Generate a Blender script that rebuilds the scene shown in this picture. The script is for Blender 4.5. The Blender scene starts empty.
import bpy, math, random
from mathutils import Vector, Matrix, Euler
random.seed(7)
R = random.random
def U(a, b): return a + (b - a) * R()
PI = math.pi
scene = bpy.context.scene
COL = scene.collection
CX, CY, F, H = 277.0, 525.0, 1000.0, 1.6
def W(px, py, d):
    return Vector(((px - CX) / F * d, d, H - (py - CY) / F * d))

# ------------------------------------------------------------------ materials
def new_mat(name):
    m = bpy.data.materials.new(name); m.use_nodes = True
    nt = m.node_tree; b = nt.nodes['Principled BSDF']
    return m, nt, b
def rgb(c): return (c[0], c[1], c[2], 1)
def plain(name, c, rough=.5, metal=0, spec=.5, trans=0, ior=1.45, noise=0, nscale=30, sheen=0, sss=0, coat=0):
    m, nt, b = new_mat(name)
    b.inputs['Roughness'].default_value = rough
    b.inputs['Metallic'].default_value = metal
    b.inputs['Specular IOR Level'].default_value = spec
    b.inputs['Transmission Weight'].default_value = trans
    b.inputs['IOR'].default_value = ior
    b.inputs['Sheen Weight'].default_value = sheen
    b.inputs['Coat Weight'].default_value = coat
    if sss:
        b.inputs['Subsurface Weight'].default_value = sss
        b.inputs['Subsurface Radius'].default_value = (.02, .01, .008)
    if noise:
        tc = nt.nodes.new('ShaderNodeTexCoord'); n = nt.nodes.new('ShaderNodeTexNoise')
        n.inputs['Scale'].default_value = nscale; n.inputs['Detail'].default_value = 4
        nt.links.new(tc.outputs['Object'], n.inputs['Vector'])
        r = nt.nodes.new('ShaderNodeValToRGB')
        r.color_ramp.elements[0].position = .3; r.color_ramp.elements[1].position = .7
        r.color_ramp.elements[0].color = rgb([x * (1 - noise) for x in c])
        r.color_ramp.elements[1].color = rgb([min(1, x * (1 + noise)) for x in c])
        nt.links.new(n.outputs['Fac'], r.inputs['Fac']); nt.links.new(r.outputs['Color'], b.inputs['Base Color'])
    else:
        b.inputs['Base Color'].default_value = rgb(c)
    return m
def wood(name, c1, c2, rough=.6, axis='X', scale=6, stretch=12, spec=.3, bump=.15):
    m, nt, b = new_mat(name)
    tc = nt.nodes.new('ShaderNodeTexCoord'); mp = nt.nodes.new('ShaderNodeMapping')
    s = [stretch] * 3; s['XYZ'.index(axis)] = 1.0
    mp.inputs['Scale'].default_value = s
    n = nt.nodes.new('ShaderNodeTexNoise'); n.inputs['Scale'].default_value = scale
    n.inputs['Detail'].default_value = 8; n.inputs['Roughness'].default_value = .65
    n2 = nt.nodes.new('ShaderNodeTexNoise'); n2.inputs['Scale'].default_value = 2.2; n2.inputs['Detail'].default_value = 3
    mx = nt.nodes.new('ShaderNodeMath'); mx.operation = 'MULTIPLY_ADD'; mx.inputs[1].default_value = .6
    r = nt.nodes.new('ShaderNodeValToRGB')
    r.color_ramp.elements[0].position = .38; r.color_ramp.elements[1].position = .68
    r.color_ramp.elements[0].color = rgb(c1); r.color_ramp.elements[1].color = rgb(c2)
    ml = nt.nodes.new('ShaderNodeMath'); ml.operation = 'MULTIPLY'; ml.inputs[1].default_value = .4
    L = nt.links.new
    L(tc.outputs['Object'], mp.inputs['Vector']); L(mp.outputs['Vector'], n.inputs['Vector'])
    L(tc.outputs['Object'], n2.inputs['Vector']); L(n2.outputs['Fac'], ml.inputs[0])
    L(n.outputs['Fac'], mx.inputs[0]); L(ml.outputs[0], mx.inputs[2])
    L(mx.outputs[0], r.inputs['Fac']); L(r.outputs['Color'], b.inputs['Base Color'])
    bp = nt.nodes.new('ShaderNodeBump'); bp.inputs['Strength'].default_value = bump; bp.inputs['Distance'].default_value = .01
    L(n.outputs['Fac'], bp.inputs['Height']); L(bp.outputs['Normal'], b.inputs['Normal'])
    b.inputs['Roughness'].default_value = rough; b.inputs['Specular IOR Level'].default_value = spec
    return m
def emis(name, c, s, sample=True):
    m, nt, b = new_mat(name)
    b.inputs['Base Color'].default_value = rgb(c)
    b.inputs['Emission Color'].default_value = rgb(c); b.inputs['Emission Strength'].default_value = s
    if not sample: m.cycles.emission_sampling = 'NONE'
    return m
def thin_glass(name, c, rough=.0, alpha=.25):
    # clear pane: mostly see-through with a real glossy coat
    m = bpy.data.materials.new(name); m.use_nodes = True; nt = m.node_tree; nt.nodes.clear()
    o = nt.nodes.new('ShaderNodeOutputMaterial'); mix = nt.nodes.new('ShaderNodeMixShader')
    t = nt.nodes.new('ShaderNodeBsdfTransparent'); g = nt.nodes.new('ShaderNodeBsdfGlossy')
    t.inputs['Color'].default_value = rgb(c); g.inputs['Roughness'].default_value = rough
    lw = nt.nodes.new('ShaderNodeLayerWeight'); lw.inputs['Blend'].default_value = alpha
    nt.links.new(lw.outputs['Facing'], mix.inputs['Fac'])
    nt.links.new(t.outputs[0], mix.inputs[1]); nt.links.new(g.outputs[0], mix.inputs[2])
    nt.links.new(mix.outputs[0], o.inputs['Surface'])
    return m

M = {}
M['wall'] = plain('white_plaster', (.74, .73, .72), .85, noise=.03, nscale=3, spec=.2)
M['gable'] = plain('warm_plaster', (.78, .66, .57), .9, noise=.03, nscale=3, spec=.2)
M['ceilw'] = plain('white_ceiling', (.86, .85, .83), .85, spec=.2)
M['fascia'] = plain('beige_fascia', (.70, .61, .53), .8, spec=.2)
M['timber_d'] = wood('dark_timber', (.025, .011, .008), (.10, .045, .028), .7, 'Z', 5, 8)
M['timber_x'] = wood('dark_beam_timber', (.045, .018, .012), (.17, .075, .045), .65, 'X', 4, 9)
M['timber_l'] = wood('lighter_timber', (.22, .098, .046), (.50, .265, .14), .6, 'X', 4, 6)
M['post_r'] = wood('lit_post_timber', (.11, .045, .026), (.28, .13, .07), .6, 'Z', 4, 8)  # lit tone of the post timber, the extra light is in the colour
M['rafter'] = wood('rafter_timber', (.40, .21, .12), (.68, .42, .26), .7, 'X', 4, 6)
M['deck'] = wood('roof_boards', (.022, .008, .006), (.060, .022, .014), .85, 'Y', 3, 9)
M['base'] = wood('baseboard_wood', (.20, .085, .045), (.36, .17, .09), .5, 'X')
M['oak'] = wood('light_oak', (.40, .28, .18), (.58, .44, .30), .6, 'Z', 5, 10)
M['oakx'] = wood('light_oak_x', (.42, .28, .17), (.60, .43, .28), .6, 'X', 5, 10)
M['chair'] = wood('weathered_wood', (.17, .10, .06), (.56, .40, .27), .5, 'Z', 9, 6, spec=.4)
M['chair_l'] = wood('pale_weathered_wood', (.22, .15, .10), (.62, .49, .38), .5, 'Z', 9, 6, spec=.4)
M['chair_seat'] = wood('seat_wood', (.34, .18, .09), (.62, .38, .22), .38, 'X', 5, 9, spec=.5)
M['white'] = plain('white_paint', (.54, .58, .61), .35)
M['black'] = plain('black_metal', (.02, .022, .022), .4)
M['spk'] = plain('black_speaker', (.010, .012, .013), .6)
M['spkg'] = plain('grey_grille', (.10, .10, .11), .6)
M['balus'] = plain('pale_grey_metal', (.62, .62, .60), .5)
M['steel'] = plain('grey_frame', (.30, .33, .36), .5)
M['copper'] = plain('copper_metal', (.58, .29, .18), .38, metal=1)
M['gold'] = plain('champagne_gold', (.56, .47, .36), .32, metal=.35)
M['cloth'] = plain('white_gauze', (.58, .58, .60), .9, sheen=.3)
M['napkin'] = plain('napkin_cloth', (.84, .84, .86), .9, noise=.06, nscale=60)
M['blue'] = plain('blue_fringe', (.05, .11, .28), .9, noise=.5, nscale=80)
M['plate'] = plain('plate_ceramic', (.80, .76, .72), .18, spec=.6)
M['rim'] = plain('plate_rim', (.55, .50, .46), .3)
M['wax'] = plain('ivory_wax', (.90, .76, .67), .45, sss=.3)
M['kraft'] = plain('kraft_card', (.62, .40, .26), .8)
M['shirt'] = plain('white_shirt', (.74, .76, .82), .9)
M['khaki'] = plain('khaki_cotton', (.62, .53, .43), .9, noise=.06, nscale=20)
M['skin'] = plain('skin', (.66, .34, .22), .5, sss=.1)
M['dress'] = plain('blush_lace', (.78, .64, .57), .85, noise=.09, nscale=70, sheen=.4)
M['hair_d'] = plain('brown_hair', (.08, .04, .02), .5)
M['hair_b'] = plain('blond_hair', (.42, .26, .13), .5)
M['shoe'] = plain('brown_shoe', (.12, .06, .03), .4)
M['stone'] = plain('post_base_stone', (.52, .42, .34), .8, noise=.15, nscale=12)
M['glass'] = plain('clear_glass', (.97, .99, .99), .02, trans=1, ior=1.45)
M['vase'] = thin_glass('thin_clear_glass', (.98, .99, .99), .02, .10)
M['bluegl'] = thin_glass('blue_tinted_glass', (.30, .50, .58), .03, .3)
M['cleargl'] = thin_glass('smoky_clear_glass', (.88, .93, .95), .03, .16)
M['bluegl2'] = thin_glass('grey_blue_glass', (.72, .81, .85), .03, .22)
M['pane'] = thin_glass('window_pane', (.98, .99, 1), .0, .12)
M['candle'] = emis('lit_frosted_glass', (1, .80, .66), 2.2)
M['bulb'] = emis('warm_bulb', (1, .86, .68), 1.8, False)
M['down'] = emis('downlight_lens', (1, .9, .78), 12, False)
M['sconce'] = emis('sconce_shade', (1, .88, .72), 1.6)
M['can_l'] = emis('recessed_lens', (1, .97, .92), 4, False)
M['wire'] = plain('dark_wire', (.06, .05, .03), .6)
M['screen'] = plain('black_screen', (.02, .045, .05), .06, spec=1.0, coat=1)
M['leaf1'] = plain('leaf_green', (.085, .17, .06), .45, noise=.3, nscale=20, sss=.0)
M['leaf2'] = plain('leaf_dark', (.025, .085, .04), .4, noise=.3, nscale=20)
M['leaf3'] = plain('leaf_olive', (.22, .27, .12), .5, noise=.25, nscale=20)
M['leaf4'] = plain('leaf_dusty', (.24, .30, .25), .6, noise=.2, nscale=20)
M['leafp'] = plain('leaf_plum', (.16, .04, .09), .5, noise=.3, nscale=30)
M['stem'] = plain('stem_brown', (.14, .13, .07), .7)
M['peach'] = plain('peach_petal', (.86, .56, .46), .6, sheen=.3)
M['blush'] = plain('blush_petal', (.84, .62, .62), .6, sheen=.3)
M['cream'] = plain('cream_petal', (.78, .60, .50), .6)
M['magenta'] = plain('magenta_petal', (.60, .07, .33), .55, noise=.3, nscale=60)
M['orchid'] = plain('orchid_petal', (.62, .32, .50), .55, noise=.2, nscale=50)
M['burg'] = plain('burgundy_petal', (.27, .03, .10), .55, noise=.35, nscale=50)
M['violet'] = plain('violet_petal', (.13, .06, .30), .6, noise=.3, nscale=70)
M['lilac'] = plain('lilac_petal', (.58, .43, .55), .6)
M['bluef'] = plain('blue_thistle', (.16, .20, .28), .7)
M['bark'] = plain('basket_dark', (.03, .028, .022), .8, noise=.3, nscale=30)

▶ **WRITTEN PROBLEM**
Restate, word for word and with nothing added, the lines from the first line of the listing through the one where "return Vector(((px - CX)" stands.

▶ **COMPLETED TASK**
Generate a Blender script that rebuilds the scene shown in this picture. The script is for Blender 4.5. The Blender scene starts empty.
import bpy, math, random
from mathutils import Vector, Matrix, Euler
random.seed(7)
R = random.random
def U(a, b): return a + (b - a) * R()
PI = math.pi
scene = bpy.context.scene
COL = scene.collection
CX, CY, F, H = 277.0, 525.0, 1000.0, 1.6
def W(px, py, d):
    return Vector(((px - CX) / F * d, d, H - (py - CY) / F * d))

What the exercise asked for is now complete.